> Records to use
-*-*-

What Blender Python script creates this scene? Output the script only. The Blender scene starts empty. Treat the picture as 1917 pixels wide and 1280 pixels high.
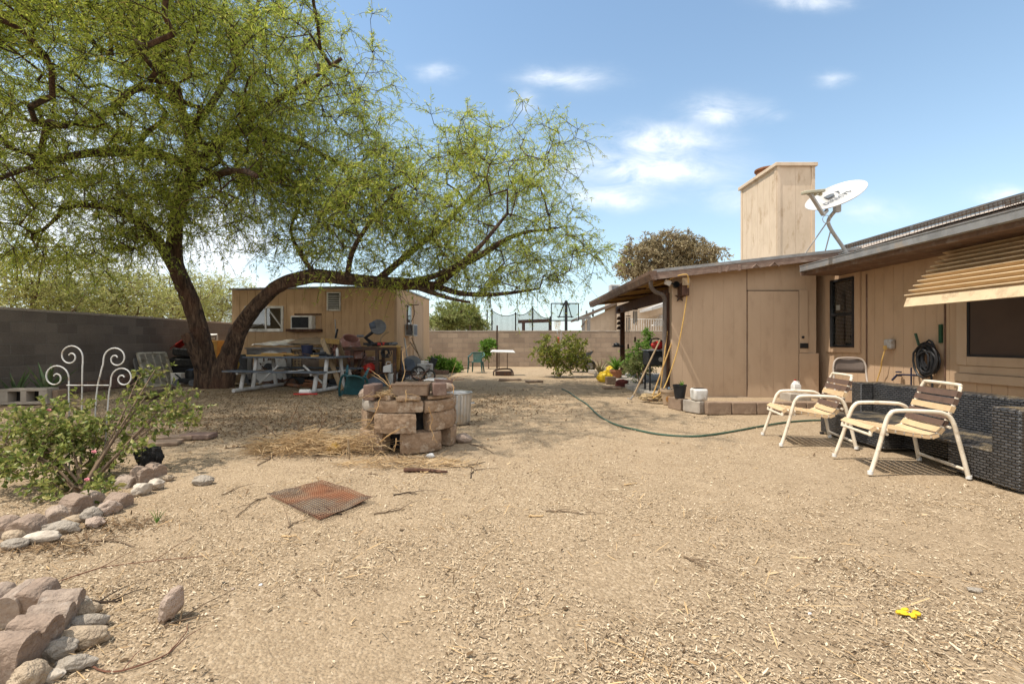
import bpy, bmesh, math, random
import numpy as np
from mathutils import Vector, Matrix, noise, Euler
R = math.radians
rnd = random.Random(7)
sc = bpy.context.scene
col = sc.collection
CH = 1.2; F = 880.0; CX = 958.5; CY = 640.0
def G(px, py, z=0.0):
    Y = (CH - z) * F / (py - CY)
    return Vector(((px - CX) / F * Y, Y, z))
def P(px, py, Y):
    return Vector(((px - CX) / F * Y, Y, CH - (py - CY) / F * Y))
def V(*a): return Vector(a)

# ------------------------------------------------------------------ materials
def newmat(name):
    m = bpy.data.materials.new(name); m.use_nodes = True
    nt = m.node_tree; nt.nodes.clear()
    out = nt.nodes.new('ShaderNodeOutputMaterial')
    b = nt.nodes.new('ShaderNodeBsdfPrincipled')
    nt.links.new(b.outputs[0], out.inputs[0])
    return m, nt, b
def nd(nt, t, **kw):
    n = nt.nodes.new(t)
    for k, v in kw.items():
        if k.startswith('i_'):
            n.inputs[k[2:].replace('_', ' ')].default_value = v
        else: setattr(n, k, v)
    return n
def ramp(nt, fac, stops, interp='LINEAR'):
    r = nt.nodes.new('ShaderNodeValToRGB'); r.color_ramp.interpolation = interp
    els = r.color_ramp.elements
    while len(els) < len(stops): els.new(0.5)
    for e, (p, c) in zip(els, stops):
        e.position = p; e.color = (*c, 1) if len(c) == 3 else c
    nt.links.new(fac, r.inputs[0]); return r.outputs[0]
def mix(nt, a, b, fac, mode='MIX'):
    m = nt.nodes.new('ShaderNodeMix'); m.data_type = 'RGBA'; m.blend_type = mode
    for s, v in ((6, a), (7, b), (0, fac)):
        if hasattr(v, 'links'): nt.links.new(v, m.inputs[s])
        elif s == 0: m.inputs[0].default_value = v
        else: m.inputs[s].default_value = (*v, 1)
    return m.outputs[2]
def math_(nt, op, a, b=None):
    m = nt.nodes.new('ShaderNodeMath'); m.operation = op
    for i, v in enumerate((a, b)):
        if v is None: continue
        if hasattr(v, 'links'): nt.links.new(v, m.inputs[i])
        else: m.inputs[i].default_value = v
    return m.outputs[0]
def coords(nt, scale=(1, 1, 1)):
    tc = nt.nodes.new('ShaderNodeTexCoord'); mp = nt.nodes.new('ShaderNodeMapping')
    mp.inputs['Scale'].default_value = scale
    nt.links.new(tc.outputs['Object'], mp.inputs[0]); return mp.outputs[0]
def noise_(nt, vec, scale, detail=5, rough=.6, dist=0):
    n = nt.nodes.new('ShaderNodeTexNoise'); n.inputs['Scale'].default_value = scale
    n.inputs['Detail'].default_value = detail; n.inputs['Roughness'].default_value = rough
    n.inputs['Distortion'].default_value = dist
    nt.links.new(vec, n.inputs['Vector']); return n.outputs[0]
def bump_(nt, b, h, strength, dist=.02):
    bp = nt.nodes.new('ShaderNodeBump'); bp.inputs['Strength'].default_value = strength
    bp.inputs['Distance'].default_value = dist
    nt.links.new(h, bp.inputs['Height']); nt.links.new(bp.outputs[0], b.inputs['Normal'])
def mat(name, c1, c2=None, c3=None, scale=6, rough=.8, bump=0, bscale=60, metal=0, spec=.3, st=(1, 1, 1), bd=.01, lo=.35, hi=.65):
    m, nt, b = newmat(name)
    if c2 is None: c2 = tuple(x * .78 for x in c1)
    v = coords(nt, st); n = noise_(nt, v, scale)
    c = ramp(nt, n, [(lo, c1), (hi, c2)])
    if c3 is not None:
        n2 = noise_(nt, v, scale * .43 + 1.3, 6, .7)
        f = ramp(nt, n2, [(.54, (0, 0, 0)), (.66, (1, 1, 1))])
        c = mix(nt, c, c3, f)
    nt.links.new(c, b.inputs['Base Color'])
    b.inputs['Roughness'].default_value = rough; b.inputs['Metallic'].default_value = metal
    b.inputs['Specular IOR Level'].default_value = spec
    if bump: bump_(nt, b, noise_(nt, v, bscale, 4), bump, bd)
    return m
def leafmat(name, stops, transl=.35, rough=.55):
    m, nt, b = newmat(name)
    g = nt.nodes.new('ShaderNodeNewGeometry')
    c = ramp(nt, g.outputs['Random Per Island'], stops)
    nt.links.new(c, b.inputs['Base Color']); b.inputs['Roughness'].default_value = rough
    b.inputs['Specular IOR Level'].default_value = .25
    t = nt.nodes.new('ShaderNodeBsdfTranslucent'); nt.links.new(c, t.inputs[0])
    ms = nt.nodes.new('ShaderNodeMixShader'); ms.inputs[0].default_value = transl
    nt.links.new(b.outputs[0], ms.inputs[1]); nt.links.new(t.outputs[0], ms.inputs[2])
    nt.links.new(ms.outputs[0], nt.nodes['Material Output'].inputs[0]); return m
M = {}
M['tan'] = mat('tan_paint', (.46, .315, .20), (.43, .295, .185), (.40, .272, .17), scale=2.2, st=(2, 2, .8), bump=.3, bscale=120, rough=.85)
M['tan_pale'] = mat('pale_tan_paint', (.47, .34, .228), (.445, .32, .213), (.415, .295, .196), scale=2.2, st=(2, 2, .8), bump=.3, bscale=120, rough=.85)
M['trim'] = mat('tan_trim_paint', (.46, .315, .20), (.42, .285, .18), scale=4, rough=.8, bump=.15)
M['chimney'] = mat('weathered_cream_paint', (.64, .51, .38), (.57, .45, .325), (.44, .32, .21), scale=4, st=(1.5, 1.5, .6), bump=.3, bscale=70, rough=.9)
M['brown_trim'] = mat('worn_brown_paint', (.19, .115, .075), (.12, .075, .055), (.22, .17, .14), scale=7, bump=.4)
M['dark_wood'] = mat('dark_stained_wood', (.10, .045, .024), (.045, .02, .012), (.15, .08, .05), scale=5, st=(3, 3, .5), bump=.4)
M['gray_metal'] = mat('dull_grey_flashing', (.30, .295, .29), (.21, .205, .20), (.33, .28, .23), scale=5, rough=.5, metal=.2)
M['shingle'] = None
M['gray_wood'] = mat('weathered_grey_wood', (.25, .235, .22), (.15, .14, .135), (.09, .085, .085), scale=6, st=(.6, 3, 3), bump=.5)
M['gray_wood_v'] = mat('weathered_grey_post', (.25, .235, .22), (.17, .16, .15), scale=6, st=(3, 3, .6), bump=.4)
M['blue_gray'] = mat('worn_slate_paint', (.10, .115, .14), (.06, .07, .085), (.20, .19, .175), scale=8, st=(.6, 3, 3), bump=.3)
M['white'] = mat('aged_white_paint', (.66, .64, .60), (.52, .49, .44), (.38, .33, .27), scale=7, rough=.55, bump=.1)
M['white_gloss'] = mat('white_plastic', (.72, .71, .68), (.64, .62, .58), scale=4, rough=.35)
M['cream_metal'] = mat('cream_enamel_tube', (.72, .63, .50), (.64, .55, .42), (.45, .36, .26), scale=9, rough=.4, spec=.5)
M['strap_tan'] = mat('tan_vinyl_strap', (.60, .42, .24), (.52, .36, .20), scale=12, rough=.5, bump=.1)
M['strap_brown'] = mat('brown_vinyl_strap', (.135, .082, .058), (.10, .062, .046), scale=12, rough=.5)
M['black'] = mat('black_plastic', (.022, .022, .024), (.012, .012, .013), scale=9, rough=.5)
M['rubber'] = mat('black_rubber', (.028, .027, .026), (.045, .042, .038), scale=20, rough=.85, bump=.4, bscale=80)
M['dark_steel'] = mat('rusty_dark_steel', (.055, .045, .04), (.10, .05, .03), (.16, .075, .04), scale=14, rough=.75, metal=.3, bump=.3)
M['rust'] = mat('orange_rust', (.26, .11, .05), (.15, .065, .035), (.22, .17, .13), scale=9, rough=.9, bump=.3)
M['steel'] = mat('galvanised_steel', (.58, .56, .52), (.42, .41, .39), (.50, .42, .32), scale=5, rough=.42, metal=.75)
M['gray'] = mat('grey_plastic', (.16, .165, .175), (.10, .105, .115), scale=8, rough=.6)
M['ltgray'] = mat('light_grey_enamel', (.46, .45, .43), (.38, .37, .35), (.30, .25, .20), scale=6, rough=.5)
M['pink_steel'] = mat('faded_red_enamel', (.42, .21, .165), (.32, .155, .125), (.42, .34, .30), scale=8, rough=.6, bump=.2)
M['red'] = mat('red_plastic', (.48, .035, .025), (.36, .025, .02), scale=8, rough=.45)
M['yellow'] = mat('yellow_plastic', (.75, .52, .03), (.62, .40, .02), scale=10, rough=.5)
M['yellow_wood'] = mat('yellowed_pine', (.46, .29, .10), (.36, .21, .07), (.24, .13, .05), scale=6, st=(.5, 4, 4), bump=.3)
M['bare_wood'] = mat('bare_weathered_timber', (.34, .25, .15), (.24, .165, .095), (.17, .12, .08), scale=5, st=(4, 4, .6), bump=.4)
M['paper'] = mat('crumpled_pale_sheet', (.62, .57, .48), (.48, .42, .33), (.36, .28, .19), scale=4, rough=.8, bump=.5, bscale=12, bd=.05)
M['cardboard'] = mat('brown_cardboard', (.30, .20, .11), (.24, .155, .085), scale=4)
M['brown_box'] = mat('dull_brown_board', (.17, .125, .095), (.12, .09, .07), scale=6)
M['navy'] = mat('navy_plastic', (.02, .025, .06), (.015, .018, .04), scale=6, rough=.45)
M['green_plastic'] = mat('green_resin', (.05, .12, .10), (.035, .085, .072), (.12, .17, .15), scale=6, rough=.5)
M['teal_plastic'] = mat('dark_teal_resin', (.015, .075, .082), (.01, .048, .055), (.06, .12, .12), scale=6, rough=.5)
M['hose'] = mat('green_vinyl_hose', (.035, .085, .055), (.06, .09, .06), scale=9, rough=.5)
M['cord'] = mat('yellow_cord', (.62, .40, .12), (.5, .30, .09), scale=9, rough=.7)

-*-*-

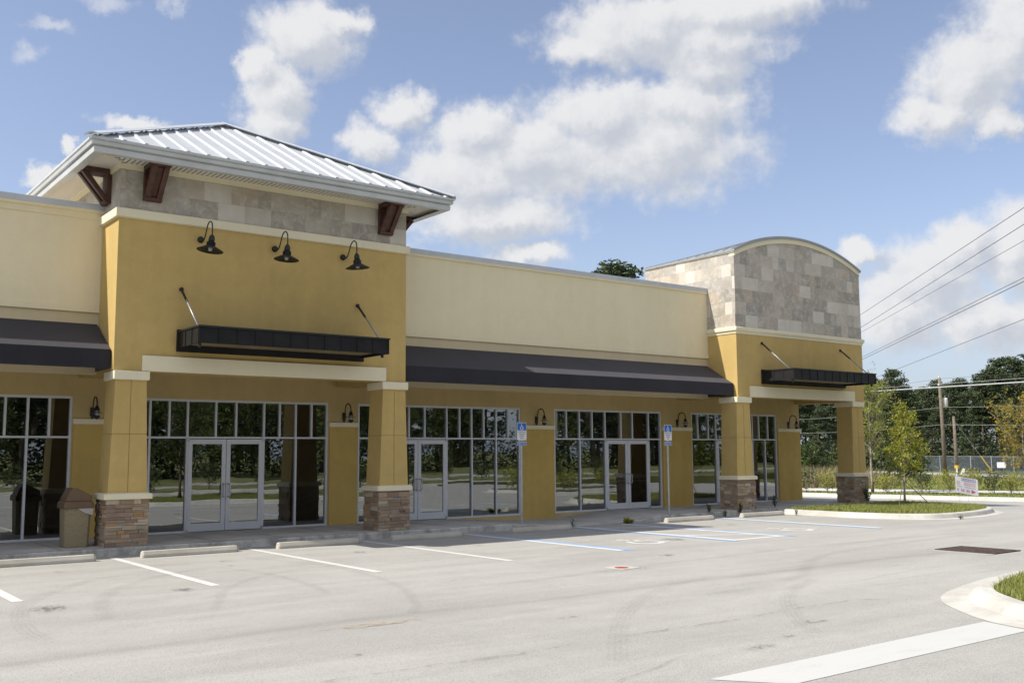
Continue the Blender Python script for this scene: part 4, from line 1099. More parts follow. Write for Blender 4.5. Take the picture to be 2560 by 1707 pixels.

-*-*-

> Short problem
Print exactly what appears from the line holding "What Blender Python" down to the line holding "def V(*a): return Vector(a)", both ends kept, leaving out the pictures.

> Problem solution
What Blender Python script creates this scene? Output the script only. The Blender scene starts empty. Treat the picture as 1917 pixels wide and 1280 pixels high.
import bpy, bmesh, math, random
import numpy as np
from mathutils import Vector, Matrix, noise, Euler
R = math.radians
rnd = random.Random(7)
sc = bpy.context.scene
col = sc.collection
CH = 1.2; F = 880.0; CX = 958.5; CY = 640.0
def G(px, py, z=0.0):
    Y = (CH - z) * F / (py - CY)
    return Vector(((px - CX) / F * Y, Y, z))
def P(px, py, Y):
    return Vector(((px - CX) / F * Y, Y, CH - (py - CY) / F * Y))
def V(*a): return Vector(a)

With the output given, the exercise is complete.